There is an old joke that George Bush (senior) wanted a kinder, gentler America - so he bought Canada.
Canada is recognisable to Europeans as one of their own - a kind of Switzerland-ish state. America? - Well, that's something else. One explanation is that in Canada, the state reached the Pacific before the settlers did - there was never any frontier where men made their own societies. Canadians have a European attitude to the state (perhaps carried to extremes!) . The state is the consensual public authority for social welfare. (Putting Quebec to one side here!).
In the States, things seem more complex. As in the well-known inclination for 'voluntary associations' noted by Alexis de Tocqueville, American culture views the state more as an alien force than as a guarantor of the public good. The state is viewed with suspicion, and is not to be relied upon in preference to self-help.

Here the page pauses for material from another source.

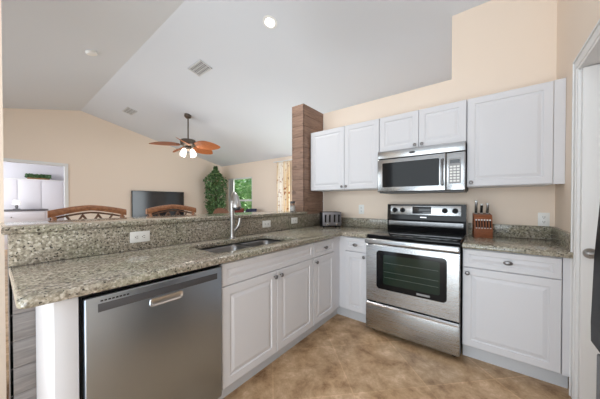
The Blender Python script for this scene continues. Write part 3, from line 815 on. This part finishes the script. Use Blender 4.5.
# ceiling fan
FX, FY = -4.365, -.204; FZ = ceil_z(FY)
t = thing('ceiling_fan', 'bronze ceiling fan with leaf-shaped rattan blades and lit frosted lamps', 'ceiling fan', (FX, FY, 0))
bm = nbm(); add_lathe(bm, [(.035, -.08), (.07, -.05), (.075, -.0), (.07, .012)], 24, Matrix.Translation((0, 0, FZ)) @ Matrix.Rotation(-math.atan(SN), 4, 'X')); obj('canopy', bm, 'fan_metal', t)
bm = nbm(); add_cyl(bm, (0, 0, 2.60), (0, 0, FZ - .05), .014); obj('downrod', bm, 'fan_metal', t)
bm = nbm(); add_lathe(bm, [(.02, 2.64), (.06, 2.62), (.15, 2.61), (.165, 2.57), (.155, 2.50), (.10, 2.47), (.05, 2.46)], 28); obj('motor_housing', bm, 'fan_metal', t)
for k, a in enumerate((0, 72, 144, 216, 288)):
    aa = R(a + 33)
    bm = nbm(); n = 14; L = []; Rr = []; Lb = []; Rb = []
    for i in range(n + 1):
        u = i / n; x = .17 + u * .57; wd = .120 * (sin(pi * min(1, .12 + u * .88)) ** .75) * (1 if u < .97 else .6) + .012
        z = 2.515 - .05 * u * u - .02
        L.append(bm.verts.new((x, wd, z - wd * .5))); Rr.append(bm.verts.new((x, -wd, z + wd * .5)))
        Lb.append(bm.verts.new((x, wd, z - wd * .5 - .008))); Rb.append(bm.verts.new((x, -wd, z + wd * .5 - .008)))
    for i in range(n):
        bm.faces.new((L[i], L[i + 1], Rr[i + 1], Rr[i])); bm.faces.new((Lb[i], Rb[i], Rb[i + 1], Lb[i + 1]))
        bm.faces.new((L[i], Lb[i], Lb[i + 1], L[i + 1])); bm.faces.new((Rr[i], Rr[i + 1], Rb[i + 1], Rb[i]))
    bm.faces.new((L[0], Rr[0], Rb[0], Lb[0])); bm.faces.new((L[n], Lb[n], Rb[n], Rr[n]))
    bl = obj('blade', bm, 'fan_blade', t, rot=(0, 0, aa))
    bm = nbm(); add_box(bm, .12, -.02, 2.488, .24, .02, 2.500, .003); obj('blade_bracket', bm, 'fan_metal', bl)
bm = nbm(); add_lathe(bm, [(.05, 2.46), (.075, 2.44), (.07, 2.40), (.03, 2.375), (.012, 2.36)], 24); lk = obj('light_kit', bm, 'fan_metal', t)
for k, a in enumerate((20, 110, 200, 290)):
    aa = R(a); mx = Matrix.Rotation(aa, 4, 'Z') @ Matrix.Translation((.10, 0, 2.40)) @ Matrix.Rotation(R(-24), 4, 'Y')
    bm = nbm(); add_lathe(bm, [(.022, 0), (.040, -.02), (.055, -.09), (.058, -.15), (.050, -.155)], 18, mx); obj('lamp_shade', bm, 'shade', lk)
d = bpy.data.lights.new('fan_lamp', 'POINT'); d.energy = 6; d.color = (1, .9, .78); d.shadow_soft_size = .12
o = bpy.data.objects.new('fan_lamp', d); COL.objects.link(o); o.parent = t; o.location = (0, 0, 2.18)

# things on the ceiling
def on_ceiling(name, label, cat, x, y, group=None):
    a = -math.atan(SN) if y > YR else math.atan(SF)
    return thing(name, label, cat, (x, y, ceil_z(y)), rot=(a, 0, 0), group=group)
def vent(label, x, y):
    t = on_ceiling('ceiling_vent', label, 'vent', x, y, 'ceiling air vents')
    bm = nbm(); W2_, H2_ = .19, .10
    add_box(bm, -W2_, -H2_, -.012, W2_, -H2_ + .022, 0, .002); add_box(bm, -W2_, H2_ - .022, -.012, W2_, H2_, 0, .002)
    add_box(bm, -W2_, -H2_, -.012, -W2_ + .022, H2_, 0, .002); add_box(bm, W2_ - .022, -H2_, -.012, W2_, H2_, 0, .002); obj('frame', bm, 'grille', t)
    box('cavity', (-W2_ + .02, -H2_ + .02, -.003, W2_ - .02, H2_ - .02, -.001), 'vent_dark', t)
    bm = nbm()
    for k in range(9): add_box(bm, -W2_ + .03 + k * .0405, -H2_ + .02, -.010, -W2_ + .046 + k * .0405, H2_ - .02, -.005)
    for k in range(2): add_box(bm, -W2_ + .02, -.035 + k * .06, -.011, W2_ - .02, -.025 + k * .06, -.006)
    obj('louvre', bm, 'grille', t)
vent('white louvred ceiling vent nearest the recessed light', -2.65, -.88)
vent('white louvred ceiling vent near the far gable wall, left of the fan', -5.63, -.93)
t = on_ceiling('smoke_detector', 'round white smoke detector on the left slope of the ceiling', 'smoke detector', -3.54, -2.01)
bm = nbm(); add_lathe(bm, [(.04, -.035), (.06, -.030), (.068, -.012), (.068, 0)], 28); obj('housing', bm, 'plate', t)
t = on_ceiling('recessed_light', 'round lit recessed light in the vaulted ceiling', 'ceiling light', -1.096, -.887)
bm = nbm(); add_lathe(bm, [(.085, 0), (.085, -.006), (.058, -.010), (.054, -.002)], 36); obj('trim_ring', bm, 'plate', t)
bm = nbm(); add_lathe(bm, [(.052, -.012), (.052, -.004)], 32); obj('lens', bm, 'lamp_lit', t)
d = bpy.data.lights.new('recessed_lamp', 'SPOT'); d.energy = 55; d.spot_size = R(140); d.spot_blend = .8; d.shadow_soft_size = .07; d.color = (1, .96, .9)
o = bpy.data.objects.new('recessed_lamp', d); COL.objects.link(o); o.parent = t; o.location = (0, 0, -.03)

# sofa under the window
t = thing('sofa', 'brown wicker sofa with red and navy cushions below the window', 'sofa', (-4.72, 1.80, 0))
bm = nbm(); add_box(bm, -1.0, -.42, .08, 1.0, .42, .42, .02); obj('base', bm, 'wicker', t)
bm = nbm(); add_prism(bm, [(.26, .42), (.34, .84), (.40, .86), (.44, .83), (.42, .42)], 'x', -1.05, 1.05); bmesh.ops.bevel(bm, geom=list(bm.edges), offset=.02, segments=2, affect='EDGES'); obj('backrest', bm, 'wicker', t)
for sx in (-1, 1):
    bm = nbm(); add_box(bm, sx * 1.0 - .06, -.42, .08, sx * 1.0 + .06, .42, .64, .04, 3); obj('arm', bm, 'wicker', t)
for x in (-.64, 0, .64):
    bm = nbm(); add_box(bm, x - .31, -.40, .42, x + .31, .28, .56, .05, 4); obj('seat_cushion', bm, 'cushion', t)
for sx in (-.9, .9):
    for y in (-.36, .36):
        bm = nbm(); add_cyl(bm, (sx, y, 0), (sx, y, .09), .025); obj('leg', bm, 'bark', t)
def pillow(label, x, z, m, lean):
    t = thing('throw_pillow', label, 'pillow', (x, 1.98, z), rot=(R(lean), 0, 0), group='sofa pillows')
    bm = nbm(); r = bmesh.ops.create_grid(bm, x_segments=12, y_segments=12, size=.24)
    vs = list(bm.verts)
    for v in vs:
        u = v.co.x / .24; q = v.co.y / .24; v.co = Vector((v.co.x, .09 * (1 - u ** 4) ** .6 * (1 - q ** 4) ** .6 if abs(u) < .999 and abs(q) < .999 else 0, v.co.y + .24))
    g = bmesh.ops.duplicate(bm, geom=list(bm.verts) + list(bm.faces)); 
    for e in g['geom']:
        if isinstance(e, bmesh.types.BMVert): e.co.y *= -1
    bmesh.ops.remove_doubles(bm, verts=bm.verts, dist=.0005); obj('cover', bm, m, t)
pillow('dull red throw pillow on the sofa below the window', -5.55, .56, 'red', -14)
pillow('navy throw pillow on the right end of the sofa', -4.95, .56, 'navy', -16)

# wicker armchair
t = thing('armchair', 'brown wicker armchair with rounded back, in front of the ficus tree', 'armchair', (-5.02, .72, 0))
bm = nbm(); add_box(bm, -.36, -.36, .10, .36, .34, .42, .03, 3); obj('base', bm, 'wicker', t)
bm = nbm(); add_prism(bm, [(-.40, .40)] + [(-.40 + .80 * i / 12, .86 + .20 * sin(pi * i / 12) ** .6) for i in range(13)] + [(.40, .40)], 'y', .30, .38); bmesh.ops.bevel(bm, geom=list(bm.edges), offset=.015, segments=2, affect='EDGES'); obj('backrest', bm, 'wicker', t)
for sx in (-1, 1):
    bm = nbm(); add_box(bm, sx * .40 - .05, -.36, .10, sx * .40 + .05, .30, .64, .035, 3); obj('arm', bm, 'wicker', t)
bm = nbm(); add_box(bm, -.33, -.34, .42, .33, .28, .54, .05, 4); obj('seat_cushion', bm, 'cushion', t)
for sx in (-.32, .32):
    for y in (-.30, .28):
        bm = nbm(); add_cyl(bm, (sx, y, 0), (sx, y, .11), .025); obj('leg', bm, 'bark', t)

# curtain
t = thing('curtain', 'pale gold curtain panel with brown branch pattern beside the patio door', 'curtain', (-3.80, 2.33, 0))
bm = nbm(); nx, nz = 60, 24; g = []
for j in range(nz + 1):
    row = []
    for i in range(nx + 1):
        u = i / nx; row.append(bm.verts.new((-.27 + .52 * u, .035 * sin(u * 2 * pi * 6) + .008 * sin(j * .6 + u * 9), .03 + 2.38 * j / nz)))
    g.append(row)
for j in range(nz):
    for i in range(nx): bm.faces.new((g[j][i], g[j][i + 1], g[j + 1][i + 1], g[j + 1][i]))
o = obj('cloth', bm, 'curtain', t); s = o.modifiers.new('thick', 'SOLIDIFY'); s.thickness = .003
bm = nbm(); add_cyl(bm, (-.40, 0, 2.43), (2.1, 0, 2.43), .014); add_cyl(bm, (-.35, 0, 2.43), (-.35, .09, 2.43), .008); add_cyl(bm, (2.05, 0, 2.43), (2.05, .09, 2.43), .008)
obj('curtain_rod', bm, 'white_trim', t)

# room beyond the opening
t = thing('built_in_cabinet', 'white built-in cupboard with tall doors beyond the far opening', 'cabinet', (-9.72, -2.4, 0))
box('body', (0, -1.5, 0, .30, 1.3, 1.86), 'hall_paint', t)
for k in range(5):
    y = -2.474 + 2.4 + (k - 2) * .454
    bm = nbm(); add_box(bm, .30, y + .007, .05, .318, y + .447, 1.84, .003); obj('door', bm, 'hall_paint', t)
box('top_board', (0, -1.5, 1.86, .33, 1.3, 1.885), 'white_trim', t)
t = thing('planter', 'low wooden planter of dark greenery on top of the white cupboard', 'planter', (-9.52, -2.06, 1.885))
bm = nbm(); add_box(bm, -.06, -.22, 0, .06, .22, .05, .004); obj('tray', bm, 'pot', t)
bm = nbm(); leaves(bm, 500, .07, lambda r: (r.uniform(-.09, .09), r.uniform(-.25, .25), r.uniform(.05, .15)), rng); obj('greenery', bm, 'leaf_dark', t, sm=False)
t = thing('dresser', 'dark grey topped dresser beyond the far opening', 'dresser', (-9.12, -2.5, 0))
box('body', (-.22, -.75, 0, .22, .55, .985), 'hall_paint', t); box('top', (-.24, -.78, .985, .24, .57, 1.03), 'dresser', t, .004)
for z in (.1, .4, .7):
    bm = nbm(); add_box(bm, .22, -.70, z, .238, .50, z + .26, .003); d_ = obj('drawer', bm, 'hall_paint', t); bm = nbm(); add_cyl(bm, (.238, -.1, z + .13), (.262, -.1, z + .13), .015); obj('knob', bm, 'knob', d_)
t = thing('table_lamp', 'small white lamp standing on the dresser beyond the opening', 'lamp', (-9.10, -2.50, 1.03))
bm = nbm(); add_lathe(bm, [(.07, 0), (.07, .015), (.02, .025), (.035, .07), (.02, .12), (.008, .15), (.008, .17)], 20); obj('base', bm, 'fridge_grey', t)
bm = nbm(); add_lathe(bm, [(.085, .13), (.055, .25), (.053, .25), (.08, .13)], 24); obj('lamp_shade', bm, 'lampshade', t)

# ------------------------------------------------------------------ garden
bm = nbm(); add_box(bm, -16, YW + .14, -.12, 4, 14, -.02)
tag(obj('lawn', bm, 'lawn'), 'green lawn outside the living room window', 'lawn', kind='structure')
def bush(label, x, y, rx, rz, n, seed):
    r = random.Random(seed)
    t = thing('garden_tree', label, 'tree', (x, y, -.02), group='garden trees outside the window')
    bm = nbm(); add_tube(bm, [(0, 0, 0), (.05, 0, rz * .5), (0, .05, rz * 1.2)], [.07, .05, .02], 8); obj('trunk', bm, 'bark', t)
    def f(q):
        a = q.uniform(0, 6.28); s = q.uniform(-1, 1); k = q.random() ** .35; c = math.sqrt(1 - s * s)
        return (rx * k * c * cos(a), rx * .7 * k * c * sin(a), rz + rz * .98 * k * s)
    bm = nbm(); leaves(bm, n, .24, f, r); obj('foliage', bm, 'leaf_out', t, sm=False)
bush('leafy green tree seen through the left part of the window', -10.6, 5.6, 1.45, 1.7, 2600, 1)
bush('leafy green tree seen through the right part of the window', -7.5, 5.4, 1.45, 1.9, 2600, 2)
bush('leafy green tree filling the back of the garden view', -9.9, 9.6, 2.4, 2.5, 3200, 3)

Hence the fragmentary nature of American social life - so many distinct groupings, each with their own agendas and internal solidarity (asabiya!) but with national solidarity artificially achieved by loyalty to symbols and institutions rather than a genuine national fellow-feeling.
When a social group which is unashamedly tribalist (e.g. the Southern loyalist group around George W. Bush) gets to sit in the driving seat of the state apparatus, it is not surprising that the results are fantastically divisive.
Running America effectively is neither an exercise in expressing a pre-existing social consensus according to the European/Canadian model, nor should it be the ruthless execution of one faction's view of the world. Instead, it should be a rational interests model, which acts to increase social solidarity within the diversity which is American society and deepens the roots of all that symbology. Most reforming administrations have had that goal ... so perhaps the next one?